== Exercise goal ==
Go through the data below. List every line that holds the word "scene".

-------- Source excerpt --------

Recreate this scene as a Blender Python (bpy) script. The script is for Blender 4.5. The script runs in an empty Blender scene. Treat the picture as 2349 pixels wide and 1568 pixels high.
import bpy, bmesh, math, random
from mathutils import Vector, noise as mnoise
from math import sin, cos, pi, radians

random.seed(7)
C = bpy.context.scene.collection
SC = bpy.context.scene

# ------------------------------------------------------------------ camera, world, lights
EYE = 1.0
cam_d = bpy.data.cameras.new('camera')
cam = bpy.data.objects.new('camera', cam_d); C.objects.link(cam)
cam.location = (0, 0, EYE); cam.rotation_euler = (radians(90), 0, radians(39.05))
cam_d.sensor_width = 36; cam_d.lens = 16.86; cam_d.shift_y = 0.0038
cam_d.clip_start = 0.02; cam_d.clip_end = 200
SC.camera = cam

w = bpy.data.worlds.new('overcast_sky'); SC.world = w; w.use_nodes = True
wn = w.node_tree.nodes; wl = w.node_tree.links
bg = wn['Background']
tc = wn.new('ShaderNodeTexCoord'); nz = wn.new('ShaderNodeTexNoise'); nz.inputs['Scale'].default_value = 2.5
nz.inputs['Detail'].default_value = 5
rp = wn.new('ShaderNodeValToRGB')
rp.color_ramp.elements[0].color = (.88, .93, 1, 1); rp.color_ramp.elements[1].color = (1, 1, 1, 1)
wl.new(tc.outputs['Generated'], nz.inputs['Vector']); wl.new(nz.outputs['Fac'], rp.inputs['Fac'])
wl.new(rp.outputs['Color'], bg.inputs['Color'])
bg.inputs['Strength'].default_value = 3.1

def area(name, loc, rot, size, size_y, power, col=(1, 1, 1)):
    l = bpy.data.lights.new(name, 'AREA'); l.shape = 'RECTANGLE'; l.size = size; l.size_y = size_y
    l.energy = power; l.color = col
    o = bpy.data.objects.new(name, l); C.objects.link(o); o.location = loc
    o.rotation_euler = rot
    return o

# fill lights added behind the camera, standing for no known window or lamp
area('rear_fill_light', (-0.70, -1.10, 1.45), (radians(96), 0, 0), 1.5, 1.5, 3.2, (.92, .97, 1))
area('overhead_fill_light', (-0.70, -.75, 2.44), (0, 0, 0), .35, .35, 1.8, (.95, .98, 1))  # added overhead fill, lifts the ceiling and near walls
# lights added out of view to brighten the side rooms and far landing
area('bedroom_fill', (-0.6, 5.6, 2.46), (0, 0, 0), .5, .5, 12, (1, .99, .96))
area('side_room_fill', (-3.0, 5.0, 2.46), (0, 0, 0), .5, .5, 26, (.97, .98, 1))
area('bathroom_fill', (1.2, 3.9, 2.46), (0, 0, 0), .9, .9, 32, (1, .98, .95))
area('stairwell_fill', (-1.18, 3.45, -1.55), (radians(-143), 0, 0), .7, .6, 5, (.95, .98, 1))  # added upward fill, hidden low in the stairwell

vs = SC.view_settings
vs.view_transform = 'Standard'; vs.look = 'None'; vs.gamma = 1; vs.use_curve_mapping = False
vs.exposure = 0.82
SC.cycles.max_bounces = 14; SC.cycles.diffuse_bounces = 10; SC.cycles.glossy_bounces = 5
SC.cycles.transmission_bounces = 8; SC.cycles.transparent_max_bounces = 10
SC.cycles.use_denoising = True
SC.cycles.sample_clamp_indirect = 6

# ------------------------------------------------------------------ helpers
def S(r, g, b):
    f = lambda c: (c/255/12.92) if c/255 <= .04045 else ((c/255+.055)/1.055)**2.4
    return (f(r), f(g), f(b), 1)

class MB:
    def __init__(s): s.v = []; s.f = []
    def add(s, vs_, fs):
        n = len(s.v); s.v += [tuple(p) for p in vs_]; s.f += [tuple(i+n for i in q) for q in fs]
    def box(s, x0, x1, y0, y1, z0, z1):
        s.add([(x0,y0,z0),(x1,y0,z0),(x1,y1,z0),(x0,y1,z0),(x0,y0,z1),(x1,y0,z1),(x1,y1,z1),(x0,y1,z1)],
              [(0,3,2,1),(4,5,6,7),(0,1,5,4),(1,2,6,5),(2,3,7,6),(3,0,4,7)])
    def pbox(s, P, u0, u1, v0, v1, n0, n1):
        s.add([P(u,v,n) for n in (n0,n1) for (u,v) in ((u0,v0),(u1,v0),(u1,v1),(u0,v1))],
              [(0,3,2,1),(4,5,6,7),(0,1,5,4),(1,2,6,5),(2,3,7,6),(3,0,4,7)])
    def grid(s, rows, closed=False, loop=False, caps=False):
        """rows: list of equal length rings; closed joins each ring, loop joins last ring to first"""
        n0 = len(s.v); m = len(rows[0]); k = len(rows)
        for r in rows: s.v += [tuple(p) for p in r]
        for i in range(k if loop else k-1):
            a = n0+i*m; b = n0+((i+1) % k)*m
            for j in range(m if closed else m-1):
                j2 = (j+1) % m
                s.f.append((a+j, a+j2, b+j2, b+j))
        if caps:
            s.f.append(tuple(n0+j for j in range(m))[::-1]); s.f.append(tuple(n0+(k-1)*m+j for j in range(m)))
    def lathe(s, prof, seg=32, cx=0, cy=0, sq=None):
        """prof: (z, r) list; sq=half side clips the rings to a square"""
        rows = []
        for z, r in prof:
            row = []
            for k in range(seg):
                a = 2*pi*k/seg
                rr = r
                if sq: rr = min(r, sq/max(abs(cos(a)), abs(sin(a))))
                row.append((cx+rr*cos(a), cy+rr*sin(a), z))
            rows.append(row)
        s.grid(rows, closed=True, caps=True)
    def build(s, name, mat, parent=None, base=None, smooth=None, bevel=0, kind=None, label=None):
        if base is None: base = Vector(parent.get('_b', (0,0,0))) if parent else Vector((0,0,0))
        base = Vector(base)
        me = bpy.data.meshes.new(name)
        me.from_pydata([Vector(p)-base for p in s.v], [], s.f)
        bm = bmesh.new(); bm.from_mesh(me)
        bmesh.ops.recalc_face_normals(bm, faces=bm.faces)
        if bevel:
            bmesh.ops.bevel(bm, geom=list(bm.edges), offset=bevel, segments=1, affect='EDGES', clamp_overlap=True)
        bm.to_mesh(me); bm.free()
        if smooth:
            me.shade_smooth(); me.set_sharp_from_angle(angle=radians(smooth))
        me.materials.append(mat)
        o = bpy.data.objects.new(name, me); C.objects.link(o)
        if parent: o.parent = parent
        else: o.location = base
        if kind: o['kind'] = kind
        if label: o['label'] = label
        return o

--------

== Finished answer ==
Recreate this scene as a Blender Python (bpy) script. The script is for Blender 4.5. The script runs in an empty Blender scene. Treat the picture as 2349 pixels wide and 1568 pixels high.
C = bpy.context.scene.collection
SC = bpy.context.scene